先日、岡山県の井原市にあるクロキという、デニムの糸染めから生地づくりまで手がけ、世界的なブランドからも高い評価を受けている企業を訪問させてもらった。そのときの話から、企業におけるチャレンジ風土をどう高めていくかということへの気づきをもらったので、紹介したい。
クロキの工場に連れていってくれたのは、こちらも世界中のコアなジーンズファンから愛される日本のジーンズブランド「ONI DENIM(鬼デニム)」のオーナー、大石正夫氏だ。氏は、国産デニムの草創期から日本のジーンズカルチャーを担ってきたひとりでもある。

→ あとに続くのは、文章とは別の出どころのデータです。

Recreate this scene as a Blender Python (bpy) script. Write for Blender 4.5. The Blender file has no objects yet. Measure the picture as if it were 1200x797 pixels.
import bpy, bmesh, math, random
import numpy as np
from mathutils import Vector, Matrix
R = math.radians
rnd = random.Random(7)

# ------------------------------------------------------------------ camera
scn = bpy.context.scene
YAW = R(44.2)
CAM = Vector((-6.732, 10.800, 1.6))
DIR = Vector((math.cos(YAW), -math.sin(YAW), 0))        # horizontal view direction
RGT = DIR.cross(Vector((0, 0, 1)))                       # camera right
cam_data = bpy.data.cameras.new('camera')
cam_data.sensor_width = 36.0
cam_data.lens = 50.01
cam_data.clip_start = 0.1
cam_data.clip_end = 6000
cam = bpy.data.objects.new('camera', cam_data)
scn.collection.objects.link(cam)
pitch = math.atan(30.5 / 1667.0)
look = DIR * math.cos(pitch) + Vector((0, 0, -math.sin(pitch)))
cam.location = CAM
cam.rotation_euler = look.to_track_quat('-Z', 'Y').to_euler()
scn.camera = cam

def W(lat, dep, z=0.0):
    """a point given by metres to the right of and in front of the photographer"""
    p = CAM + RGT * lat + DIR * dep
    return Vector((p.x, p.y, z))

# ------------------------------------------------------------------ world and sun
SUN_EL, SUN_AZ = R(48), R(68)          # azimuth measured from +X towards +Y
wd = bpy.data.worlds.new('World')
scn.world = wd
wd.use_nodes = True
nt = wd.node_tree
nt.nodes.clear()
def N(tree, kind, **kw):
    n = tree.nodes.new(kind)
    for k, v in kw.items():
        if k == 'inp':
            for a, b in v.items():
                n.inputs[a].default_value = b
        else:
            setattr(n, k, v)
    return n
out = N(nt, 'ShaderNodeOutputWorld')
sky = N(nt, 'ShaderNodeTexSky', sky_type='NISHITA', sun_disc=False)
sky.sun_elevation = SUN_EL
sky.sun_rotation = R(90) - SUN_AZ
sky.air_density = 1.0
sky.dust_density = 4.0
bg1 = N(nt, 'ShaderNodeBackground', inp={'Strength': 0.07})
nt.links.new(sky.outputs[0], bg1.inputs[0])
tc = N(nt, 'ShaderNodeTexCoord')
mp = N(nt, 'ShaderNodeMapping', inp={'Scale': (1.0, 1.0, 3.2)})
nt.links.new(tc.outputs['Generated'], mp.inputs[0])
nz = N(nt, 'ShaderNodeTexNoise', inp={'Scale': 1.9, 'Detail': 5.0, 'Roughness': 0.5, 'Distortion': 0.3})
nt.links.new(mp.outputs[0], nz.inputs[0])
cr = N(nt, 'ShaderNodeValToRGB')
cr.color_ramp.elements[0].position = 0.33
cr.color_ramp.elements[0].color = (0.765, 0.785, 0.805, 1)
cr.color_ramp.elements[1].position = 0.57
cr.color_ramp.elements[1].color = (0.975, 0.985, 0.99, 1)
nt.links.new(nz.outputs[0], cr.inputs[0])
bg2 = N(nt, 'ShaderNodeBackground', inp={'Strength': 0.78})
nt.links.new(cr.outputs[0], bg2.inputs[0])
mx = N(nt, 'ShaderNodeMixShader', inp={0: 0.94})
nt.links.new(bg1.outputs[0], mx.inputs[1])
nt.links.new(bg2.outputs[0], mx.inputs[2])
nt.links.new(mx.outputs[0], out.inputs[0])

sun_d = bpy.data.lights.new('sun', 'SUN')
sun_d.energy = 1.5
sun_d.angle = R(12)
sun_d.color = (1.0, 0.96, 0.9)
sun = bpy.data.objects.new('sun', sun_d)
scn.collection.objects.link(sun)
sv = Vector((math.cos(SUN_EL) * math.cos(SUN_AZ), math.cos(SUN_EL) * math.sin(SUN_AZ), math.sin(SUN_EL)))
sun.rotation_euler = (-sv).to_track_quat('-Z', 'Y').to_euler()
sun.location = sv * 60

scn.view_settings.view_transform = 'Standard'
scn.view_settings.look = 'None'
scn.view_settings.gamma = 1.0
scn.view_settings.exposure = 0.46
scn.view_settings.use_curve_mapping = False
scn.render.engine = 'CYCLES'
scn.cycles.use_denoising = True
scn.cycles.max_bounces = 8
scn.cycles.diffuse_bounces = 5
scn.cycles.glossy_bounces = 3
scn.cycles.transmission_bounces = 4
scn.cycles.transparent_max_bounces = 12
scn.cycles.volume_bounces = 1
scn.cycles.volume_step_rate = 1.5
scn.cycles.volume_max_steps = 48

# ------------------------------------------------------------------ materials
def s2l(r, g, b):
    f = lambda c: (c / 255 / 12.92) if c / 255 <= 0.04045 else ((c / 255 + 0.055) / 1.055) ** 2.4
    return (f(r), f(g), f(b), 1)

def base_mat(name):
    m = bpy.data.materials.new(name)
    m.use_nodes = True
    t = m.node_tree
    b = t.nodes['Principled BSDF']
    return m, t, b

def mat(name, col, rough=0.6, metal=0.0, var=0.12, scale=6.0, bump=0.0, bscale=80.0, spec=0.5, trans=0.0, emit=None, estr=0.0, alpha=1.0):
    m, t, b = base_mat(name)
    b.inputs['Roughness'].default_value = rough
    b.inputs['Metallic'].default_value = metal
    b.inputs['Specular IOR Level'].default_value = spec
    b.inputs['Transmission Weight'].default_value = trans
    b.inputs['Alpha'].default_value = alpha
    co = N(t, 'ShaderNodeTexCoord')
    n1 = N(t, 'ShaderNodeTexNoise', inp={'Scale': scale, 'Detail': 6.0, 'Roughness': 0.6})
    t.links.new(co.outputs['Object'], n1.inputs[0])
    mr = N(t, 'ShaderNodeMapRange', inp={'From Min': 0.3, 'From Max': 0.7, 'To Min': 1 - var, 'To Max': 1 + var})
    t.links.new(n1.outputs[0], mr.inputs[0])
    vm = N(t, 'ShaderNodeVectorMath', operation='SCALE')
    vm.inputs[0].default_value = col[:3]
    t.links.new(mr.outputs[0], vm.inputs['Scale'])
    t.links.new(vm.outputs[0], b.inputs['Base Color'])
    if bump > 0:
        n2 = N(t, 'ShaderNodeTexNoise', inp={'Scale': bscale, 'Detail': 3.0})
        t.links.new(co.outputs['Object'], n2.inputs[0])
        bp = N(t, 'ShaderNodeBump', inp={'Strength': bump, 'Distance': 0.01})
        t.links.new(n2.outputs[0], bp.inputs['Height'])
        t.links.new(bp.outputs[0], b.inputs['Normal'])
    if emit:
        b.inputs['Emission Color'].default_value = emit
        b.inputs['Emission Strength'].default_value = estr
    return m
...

「ONI DENIM」にとって、ジーンズの色落ちの経年変化までイメージした製品づくりは当たり前の姿勢だが、そのこだわりを実現するためには、クロキ社の染色技術と生地織り技術というパートナーシップが欠かせないものとなっている。
こだわり抜いた独特な経年変化の色落ちを出すため、時には、通常の織機の基本機能ではつくれないようなゴツゴツ感を生地表面に出したいという妥協なきオーダーが、「ONI DENIM」からクロキ社に飛ぶ。
いままでの技術では実現できない製品が求められたとき、その製品を生み出す手法を確立するには、織機が壊れるかもしれないような実験を重ねなければならないこともあるそうだ。実現すれば、確実に世の中が驚くデニム生地になる──そのような確信がある半面、貴重な織機を壊してしまうという懸念もある。当然ながら、その新しい生産技術への挑戦に手を挙げる社員はいなくなる。

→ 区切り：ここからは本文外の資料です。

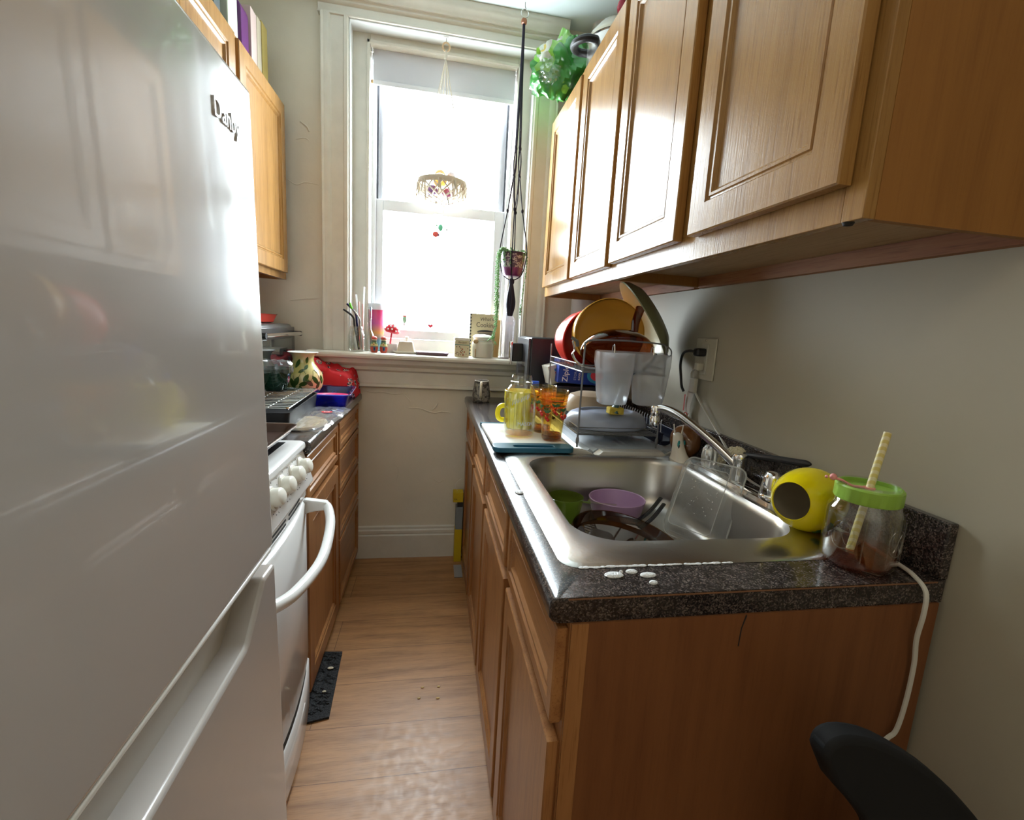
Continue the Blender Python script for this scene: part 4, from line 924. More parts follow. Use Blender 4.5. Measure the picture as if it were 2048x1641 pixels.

プレッシャーに拍車をかけるのが、織機は追加補充ができないという現実だ。生地表面に独自の風合いを出すためによく用いられる織機は、新型織機より旧型のほうが相性がよいことが多いという。ところがこの旧型はすでに製造をストップしており、お金を出せば入手できるというものではない。そう聞かされたら、社員はいっそう怖くて手が出せないだろう。